Music Marketing Help – Create Your Own Music College Internship
Who wouldn’t love to work with a music act, especially if you are a college student and might be able to get school credit for it? Setting up a college internship program to get your music out there not only benefits you, but also add valuable real world experience to the resume of the college student. You get semi-free labor and the college intern gets an experience of a lifetime.
If you want to set up the college internship in a way where the student gets credit you need to contact the college, whether it is a junior college, or local public or private university. Let them know that you have a music company called, “your company Productions” or something like that, and that you are offering a summer, fall, spring, winter, internship, whatever the semester is that you’re offering the internship. They may say you have to send them a profile on the company, which you will have already gotten together, and a description of the internship. Some schools charge a fee to be listed under their internship programs and some require that they are paid. sometimes the pay required is so low you are ok with it.
You can also post your internship on craigslist.com for free, or entertainmentcareers.com for a fee. You’ll start getting calls, so you need to set up interviews.
You may require that the interns have their own cars and car insurance, their own laptops and cell phones that they bring to your location.

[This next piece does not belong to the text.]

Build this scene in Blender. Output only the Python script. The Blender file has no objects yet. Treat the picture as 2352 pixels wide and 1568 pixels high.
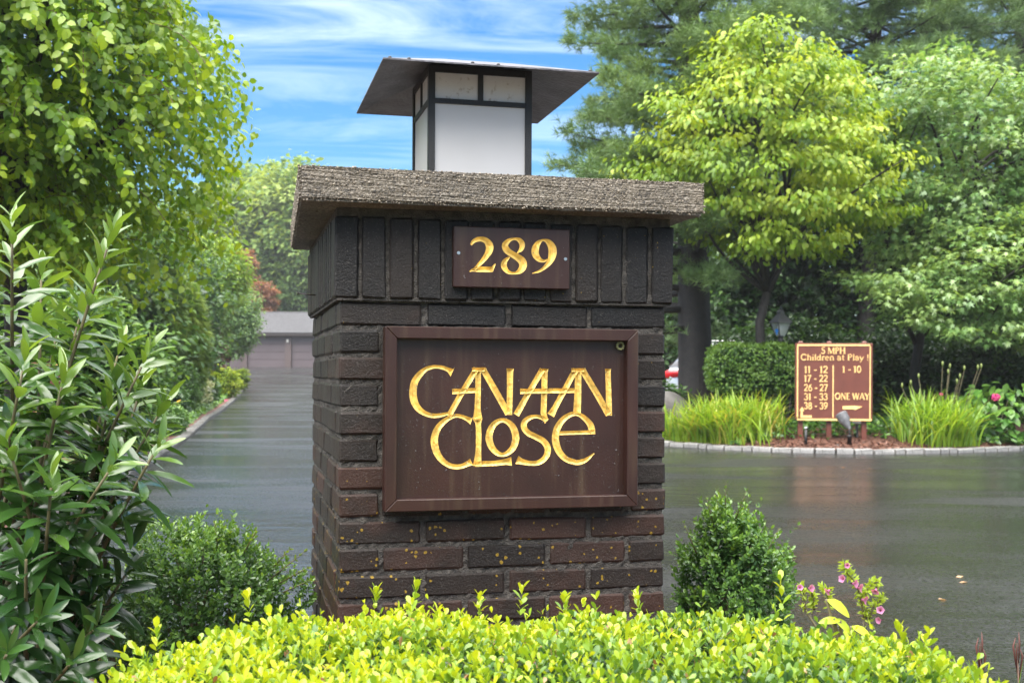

You can have your interns do internet research, keep your blogging up to date, get on the phones and confirm your shows, have them in the crowd collecting information from your fans to be placed on your email list, or get out and do some street promotion for you. They can also video tape your performances or shoot photos of the shows that you can add to your website. Whatever you have them do, make it interesting, insightful and fun. You’ve gotta spend some quality time with them. When they first come into your office, you should have a routine that they do when they come in on a daily basis, and do some initial training. You may have them calling radio stations to try to get airplay for your music….give them a script to use and practice it with them before they get started. Give them a phone list and a log so that you know what they have completed so another intern get started where they left off.

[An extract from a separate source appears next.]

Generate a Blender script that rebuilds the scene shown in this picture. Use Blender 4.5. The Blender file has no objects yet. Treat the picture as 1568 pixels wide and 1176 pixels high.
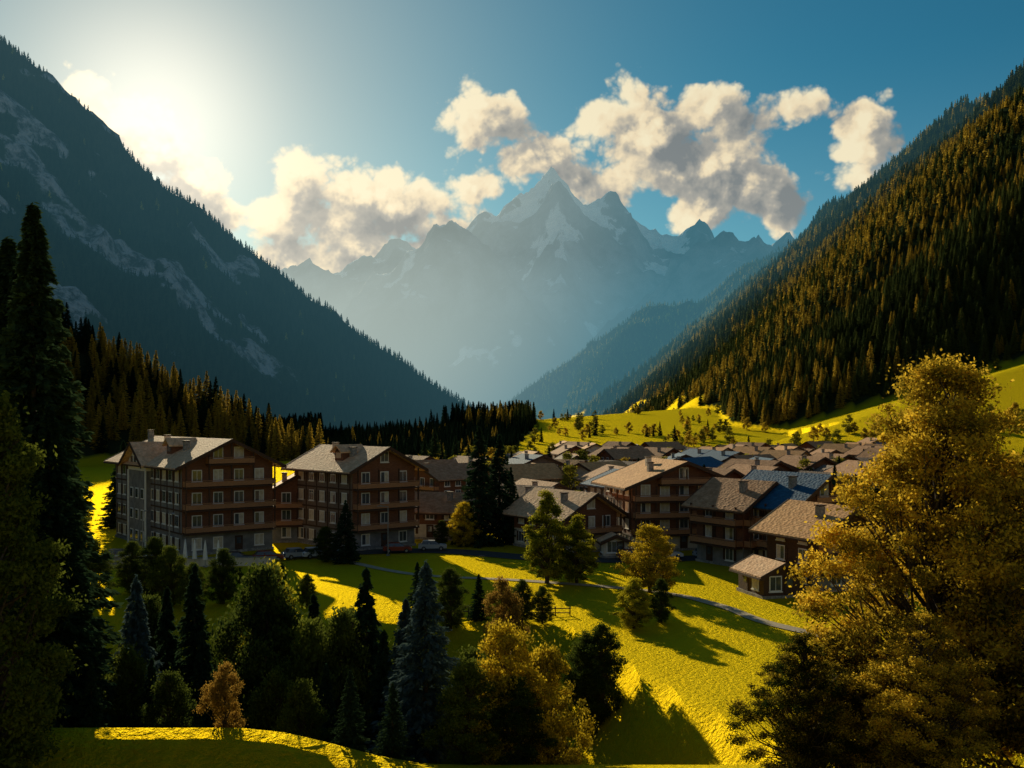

Interns can hand out fliers for your upcoming shows at different venues where your fans and potential fans hang out. They can do all sorts of things that help you promote your music and help them learn how promotion and marketing works in the music business right now. With your help, they can gain incredible exposure to the music business and may be the next CEO of a huge entertainment company.
Typically, at the end of the internship – which if it is unpaid, usually ends at the end of the semester – the interns have to write a paper regarding their experience, and turn it in to get the college credit.